You have to say, 'White Rabbit, White Rabbit, bring me good luck' first thing in the morning before you say anything else, or it won't work. If you manage to do this, apparently you'll have a lucky month.

Had a look in the Penguine Guide to Superstitions, and it doesn't add much more that the info in Pete's link.

It does say, however, that it appears to be a comparatively recent custom - the earliest concrete dating is found in a correspondence from the Saturday Westminster Gazette of March/April 1919, where many of the correspondents regarded it as relatively new.

It adds that the basic principle involved is most probably the marking of a nother beginning within the cycle of months, but no plausible suggestion as to why it is rabbits has been suggested.

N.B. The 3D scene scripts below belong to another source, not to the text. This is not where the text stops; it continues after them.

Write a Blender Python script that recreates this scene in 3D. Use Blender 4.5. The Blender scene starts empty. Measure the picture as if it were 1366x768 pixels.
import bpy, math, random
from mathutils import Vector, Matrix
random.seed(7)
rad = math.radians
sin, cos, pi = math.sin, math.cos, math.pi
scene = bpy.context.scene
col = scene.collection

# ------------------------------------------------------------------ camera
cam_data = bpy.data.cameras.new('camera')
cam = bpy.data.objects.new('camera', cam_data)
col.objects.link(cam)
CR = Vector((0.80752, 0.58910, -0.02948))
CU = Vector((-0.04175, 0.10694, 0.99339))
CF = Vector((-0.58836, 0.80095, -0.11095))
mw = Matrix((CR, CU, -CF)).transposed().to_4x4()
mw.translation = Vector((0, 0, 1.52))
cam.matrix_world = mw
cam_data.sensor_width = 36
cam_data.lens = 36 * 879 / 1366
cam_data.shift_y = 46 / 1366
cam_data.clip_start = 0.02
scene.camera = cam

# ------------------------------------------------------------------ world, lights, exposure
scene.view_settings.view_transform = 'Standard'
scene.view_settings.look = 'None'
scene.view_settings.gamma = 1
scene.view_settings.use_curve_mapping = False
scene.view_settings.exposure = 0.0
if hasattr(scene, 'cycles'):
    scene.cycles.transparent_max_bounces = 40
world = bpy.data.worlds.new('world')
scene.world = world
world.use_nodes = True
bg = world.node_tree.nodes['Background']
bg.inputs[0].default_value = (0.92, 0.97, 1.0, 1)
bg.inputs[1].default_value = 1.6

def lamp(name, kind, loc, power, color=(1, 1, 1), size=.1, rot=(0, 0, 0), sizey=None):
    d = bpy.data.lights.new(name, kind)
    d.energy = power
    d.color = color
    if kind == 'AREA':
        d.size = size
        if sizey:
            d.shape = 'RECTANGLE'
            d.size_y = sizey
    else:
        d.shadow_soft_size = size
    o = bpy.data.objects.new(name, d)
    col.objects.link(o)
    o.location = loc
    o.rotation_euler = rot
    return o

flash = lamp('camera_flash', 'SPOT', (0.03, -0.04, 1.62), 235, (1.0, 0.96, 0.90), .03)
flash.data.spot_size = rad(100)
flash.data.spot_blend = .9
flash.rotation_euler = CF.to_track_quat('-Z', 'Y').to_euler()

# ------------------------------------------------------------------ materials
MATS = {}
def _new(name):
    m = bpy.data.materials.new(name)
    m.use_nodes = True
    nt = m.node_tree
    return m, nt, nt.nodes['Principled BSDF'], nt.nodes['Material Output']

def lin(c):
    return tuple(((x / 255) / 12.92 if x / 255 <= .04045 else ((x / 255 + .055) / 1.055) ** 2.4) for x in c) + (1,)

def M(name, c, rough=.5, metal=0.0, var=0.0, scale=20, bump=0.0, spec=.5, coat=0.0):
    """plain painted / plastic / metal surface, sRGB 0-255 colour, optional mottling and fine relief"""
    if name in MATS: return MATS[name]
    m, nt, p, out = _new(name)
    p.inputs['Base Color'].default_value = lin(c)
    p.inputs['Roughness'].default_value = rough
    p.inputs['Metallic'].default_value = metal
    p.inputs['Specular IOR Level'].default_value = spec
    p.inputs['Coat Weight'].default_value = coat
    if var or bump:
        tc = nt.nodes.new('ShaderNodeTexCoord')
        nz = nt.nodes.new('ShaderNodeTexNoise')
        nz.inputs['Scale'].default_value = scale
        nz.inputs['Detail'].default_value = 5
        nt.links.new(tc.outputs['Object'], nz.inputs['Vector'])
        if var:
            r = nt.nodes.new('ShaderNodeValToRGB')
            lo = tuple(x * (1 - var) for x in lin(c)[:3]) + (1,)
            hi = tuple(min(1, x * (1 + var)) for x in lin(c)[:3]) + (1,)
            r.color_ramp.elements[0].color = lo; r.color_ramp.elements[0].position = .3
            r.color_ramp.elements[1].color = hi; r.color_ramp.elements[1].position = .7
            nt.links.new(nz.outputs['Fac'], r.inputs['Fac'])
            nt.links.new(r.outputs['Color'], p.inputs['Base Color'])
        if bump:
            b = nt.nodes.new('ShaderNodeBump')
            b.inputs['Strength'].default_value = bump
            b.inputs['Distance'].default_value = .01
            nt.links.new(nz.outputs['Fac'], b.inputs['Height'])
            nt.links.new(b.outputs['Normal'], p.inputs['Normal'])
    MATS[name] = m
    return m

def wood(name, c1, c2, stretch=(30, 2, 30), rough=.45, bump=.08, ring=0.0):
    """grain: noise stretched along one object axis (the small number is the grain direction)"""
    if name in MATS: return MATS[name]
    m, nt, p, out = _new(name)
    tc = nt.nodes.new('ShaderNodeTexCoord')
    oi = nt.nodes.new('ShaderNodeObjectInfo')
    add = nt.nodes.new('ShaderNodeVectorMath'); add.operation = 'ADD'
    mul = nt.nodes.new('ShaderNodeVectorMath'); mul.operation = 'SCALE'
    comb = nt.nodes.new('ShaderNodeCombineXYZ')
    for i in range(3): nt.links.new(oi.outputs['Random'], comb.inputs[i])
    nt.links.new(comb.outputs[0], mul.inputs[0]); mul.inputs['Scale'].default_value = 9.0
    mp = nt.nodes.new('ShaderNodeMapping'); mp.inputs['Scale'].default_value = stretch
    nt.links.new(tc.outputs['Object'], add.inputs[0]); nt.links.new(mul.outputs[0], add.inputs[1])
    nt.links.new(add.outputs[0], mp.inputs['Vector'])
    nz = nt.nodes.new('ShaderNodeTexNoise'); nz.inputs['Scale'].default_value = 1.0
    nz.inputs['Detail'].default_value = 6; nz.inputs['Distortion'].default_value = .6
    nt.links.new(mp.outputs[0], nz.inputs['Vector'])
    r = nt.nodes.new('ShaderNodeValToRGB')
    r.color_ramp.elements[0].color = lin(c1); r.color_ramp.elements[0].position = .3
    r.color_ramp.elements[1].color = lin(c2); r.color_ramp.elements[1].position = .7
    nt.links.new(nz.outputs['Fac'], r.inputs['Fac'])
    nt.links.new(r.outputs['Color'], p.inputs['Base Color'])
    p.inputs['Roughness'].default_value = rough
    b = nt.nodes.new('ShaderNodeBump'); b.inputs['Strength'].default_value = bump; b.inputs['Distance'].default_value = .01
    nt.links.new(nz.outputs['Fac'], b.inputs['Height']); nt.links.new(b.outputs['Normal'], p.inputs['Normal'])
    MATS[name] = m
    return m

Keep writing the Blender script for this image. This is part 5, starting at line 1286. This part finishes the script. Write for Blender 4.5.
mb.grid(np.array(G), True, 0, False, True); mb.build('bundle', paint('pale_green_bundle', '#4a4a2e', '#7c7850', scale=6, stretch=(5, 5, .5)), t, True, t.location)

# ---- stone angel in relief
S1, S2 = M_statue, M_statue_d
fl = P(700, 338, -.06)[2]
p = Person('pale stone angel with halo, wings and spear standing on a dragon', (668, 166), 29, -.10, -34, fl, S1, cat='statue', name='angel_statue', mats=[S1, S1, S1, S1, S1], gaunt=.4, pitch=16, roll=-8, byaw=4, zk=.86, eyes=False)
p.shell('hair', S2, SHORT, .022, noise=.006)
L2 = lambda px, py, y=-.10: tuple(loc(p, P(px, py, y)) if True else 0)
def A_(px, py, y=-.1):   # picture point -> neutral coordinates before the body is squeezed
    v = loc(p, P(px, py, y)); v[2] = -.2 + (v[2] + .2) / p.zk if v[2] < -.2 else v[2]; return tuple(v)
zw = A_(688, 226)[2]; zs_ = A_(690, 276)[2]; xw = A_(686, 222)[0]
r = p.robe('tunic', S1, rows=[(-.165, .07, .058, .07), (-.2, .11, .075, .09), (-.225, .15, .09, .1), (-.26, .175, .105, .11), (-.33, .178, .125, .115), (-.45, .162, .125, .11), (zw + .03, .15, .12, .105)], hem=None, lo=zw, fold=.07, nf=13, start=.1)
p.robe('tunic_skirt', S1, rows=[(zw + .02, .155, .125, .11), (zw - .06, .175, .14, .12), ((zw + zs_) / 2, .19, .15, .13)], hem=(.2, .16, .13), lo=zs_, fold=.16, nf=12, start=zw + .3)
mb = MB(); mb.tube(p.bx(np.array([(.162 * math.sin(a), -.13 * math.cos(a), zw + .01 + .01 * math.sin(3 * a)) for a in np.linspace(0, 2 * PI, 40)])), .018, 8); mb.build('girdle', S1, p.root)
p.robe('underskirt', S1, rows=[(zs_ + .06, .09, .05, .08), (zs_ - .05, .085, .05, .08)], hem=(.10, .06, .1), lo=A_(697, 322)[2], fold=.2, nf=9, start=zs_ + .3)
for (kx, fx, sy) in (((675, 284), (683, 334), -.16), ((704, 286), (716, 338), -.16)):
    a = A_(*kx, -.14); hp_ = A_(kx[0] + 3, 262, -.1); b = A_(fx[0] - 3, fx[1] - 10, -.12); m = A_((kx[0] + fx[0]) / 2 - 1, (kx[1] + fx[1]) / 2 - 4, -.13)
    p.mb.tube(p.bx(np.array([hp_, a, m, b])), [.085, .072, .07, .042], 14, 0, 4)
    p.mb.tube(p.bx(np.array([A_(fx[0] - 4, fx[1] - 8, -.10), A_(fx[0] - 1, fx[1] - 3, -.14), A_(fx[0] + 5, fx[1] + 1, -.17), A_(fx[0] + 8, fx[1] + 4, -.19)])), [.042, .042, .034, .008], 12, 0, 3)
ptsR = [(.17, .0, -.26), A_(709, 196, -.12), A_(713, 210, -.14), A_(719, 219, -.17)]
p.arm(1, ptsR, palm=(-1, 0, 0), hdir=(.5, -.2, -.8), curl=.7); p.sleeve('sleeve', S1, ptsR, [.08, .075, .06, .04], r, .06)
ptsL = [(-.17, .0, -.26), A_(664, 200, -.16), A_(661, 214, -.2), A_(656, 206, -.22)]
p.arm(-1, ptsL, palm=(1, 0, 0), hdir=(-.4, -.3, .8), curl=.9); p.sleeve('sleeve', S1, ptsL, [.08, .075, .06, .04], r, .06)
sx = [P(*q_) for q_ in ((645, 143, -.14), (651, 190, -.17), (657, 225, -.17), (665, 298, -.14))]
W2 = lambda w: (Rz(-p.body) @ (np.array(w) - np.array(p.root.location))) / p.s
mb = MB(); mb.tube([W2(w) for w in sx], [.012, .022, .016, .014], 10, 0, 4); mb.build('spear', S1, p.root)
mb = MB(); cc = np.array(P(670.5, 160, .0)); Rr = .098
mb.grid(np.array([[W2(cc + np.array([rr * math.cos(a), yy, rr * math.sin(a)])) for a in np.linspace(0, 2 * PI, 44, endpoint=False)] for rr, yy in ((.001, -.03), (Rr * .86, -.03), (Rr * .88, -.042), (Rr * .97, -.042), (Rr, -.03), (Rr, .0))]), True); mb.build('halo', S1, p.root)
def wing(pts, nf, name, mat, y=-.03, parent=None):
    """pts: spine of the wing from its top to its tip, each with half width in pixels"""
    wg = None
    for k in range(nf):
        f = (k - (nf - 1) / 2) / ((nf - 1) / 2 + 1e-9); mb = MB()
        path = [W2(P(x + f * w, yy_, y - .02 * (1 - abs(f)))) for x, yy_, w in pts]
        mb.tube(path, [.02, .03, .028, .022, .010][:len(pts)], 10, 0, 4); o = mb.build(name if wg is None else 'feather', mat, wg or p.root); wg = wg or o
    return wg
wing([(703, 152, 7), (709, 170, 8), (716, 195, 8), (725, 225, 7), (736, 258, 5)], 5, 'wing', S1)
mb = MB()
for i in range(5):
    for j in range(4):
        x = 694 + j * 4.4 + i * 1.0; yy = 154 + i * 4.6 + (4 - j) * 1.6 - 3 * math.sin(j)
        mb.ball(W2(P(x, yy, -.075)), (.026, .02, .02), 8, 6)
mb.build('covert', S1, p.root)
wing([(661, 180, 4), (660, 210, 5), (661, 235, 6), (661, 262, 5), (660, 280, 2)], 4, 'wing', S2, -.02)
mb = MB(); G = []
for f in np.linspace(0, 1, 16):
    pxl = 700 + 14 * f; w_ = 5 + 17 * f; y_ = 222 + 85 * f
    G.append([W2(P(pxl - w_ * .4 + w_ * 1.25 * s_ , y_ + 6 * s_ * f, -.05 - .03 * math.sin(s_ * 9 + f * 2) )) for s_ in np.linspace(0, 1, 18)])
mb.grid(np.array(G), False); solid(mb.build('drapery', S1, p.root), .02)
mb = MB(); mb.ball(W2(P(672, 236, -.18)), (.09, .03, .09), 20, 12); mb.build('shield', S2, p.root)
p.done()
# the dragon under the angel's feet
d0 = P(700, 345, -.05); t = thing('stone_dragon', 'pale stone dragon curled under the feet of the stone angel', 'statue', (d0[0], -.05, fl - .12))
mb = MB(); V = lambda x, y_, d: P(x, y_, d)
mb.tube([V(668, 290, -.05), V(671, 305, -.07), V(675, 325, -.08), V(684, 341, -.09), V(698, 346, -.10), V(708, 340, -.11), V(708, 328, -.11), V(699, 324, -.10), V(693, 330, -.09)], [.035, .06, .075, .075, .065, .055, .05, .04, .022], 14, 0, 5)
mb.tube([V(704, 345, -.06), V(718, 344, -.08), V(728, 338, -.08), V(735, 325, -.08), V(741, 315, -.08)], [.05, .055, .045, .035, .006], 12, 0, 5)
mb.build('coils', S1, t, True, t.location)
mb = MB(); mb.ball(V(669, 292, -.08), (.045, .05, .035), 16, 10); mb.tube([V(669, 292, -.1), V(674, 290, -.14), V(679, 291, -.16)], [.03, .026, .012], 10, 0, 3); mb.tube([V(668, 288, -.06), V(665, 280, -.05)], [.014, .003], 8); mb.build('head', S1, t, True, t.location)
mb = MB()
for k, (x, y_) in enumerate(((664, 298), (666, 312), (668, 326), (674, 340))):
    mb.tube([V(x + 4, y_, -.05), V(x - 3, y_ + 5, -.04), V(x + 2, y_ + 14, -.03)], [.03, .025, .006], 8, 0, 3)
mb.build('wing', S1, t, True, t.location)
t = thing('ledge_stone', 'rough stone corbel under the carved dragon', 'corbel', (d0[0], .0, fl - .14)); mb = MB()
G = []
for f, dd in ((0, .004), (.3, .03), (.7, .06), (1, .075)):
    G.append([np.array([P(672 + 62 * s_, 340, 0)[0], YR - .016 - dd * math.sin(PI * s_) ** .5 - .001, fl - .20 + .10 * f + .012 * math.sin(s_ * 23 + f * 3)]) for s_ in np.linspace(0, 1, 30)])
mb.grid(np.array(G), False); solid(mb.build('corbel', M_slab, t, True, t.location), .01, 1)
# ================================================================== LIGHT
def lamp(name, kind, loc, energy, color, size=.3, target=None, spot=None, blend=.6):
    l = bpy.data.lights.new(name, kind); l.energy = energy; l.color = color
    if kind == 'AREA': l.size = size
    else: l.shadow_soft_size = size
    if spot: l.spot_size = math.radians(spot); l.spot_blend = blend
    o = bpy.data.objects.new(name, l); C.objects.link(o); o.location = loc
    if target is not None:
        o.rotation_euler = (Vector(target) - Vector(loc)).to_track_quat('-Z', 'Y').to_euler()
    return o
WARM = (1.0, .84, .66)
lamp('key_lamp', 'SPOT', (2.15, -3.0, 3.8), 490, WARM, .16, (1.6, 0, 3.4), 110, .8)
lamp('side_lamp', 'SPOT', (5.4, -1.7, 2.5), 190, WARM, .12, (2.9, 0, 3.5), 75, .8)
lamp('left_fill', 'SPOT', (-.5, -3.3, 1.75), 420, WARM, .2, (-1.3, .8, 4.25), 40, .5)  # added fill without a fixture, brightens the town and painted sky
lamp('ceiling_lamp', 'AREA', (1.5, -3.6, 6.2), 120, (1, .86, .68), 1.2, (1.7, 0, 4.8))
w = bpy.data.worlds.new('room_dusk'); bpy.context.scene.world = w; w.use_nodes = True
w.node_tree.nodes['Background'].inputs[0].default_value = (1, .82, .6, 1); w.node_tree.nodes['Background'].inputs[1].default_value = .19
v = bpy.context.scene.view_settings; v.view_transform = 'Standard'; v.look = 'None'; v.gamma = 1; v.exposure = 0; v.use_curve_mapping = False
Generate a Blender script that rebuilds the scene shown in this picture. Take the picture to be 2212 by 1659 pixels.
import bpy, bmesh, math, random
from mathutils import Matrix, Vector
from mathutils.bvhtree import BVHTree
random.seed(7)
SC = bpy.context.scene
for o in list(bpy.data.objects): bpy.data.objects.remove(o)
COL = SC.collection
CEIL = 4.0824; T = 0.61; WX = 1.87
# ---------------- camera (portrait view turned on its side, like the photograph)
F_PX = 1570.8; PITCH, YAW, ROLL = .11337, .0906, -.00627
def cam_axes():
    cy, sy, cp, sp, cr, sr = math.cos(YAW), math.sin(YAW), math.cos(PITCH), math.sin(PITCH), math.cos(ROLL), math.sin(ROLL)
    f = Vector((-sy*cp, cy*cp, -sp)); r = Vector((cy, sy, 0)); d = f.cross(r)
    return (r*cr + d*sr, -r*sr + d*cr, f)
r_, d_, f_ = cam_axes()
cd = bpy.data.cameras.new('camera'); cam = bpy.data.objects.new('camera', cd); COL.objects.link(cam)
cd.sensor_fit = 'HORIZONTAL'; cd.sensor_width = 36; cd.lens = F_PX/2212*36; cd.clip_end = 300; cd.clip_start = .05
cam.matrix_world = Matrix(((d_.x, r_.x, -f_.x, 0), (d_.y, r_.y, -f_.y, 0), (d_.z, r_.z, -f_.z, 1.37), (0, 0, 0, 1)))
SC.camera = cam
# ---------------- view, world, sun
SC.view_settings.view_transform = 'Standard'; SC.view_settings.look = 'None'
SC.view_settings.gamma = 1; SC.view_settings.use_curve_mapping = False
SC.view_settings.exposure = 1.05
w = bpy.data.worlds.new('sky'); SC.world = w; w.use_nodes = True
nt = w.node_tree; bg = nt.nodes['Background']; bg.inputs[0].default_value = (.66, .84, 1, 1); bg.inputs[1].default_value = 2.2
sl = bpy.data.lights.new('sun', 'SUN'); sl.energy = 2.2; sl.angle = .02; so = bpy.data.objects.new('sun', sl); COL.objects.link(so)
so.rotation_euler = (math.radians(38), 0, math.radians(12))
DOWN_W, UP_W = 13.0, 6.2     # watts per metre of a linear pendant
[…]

I wonder if there is a connection with the old Celtic hare? I found this link:

"The hare was a sacred animal for Celts, a symbol of abundance, good fortune and prosperity. As a lunar animal, it represented the dawn, spiritual rebirth and the immortality of the soul. It was the totem animal of many moon goddesses, deities who were controllers of fate and weavers of destiny. The hare was an intermediary between mortals and deities, a celestial messenger, but also a trickster with powers of transformation and a bringer of change. Its erratic movements were thought to foretell future events. The word Easter is derived from Oestre, an Anglo-Saxon hare goddess of Spring, whose April festival celebrated the rebirth of the natural world."

The Celtic hare as a symbol of rebirth - saying White Rabbits at the beginning of a month? There may be a connection . . .

Carole

*edit* - the link above was for jewellery.

Here's a better one!
 
Thanks for all that. If it does only go back to 1919 or thereabouts, maybe it is all tied in with Alice in Wonderland after all, which was written in the early 1860s I think. I don't know why, I thought it went back further than that. It still seems quite a random thing to do to bring good luck, but then I suppose most of these customs are!!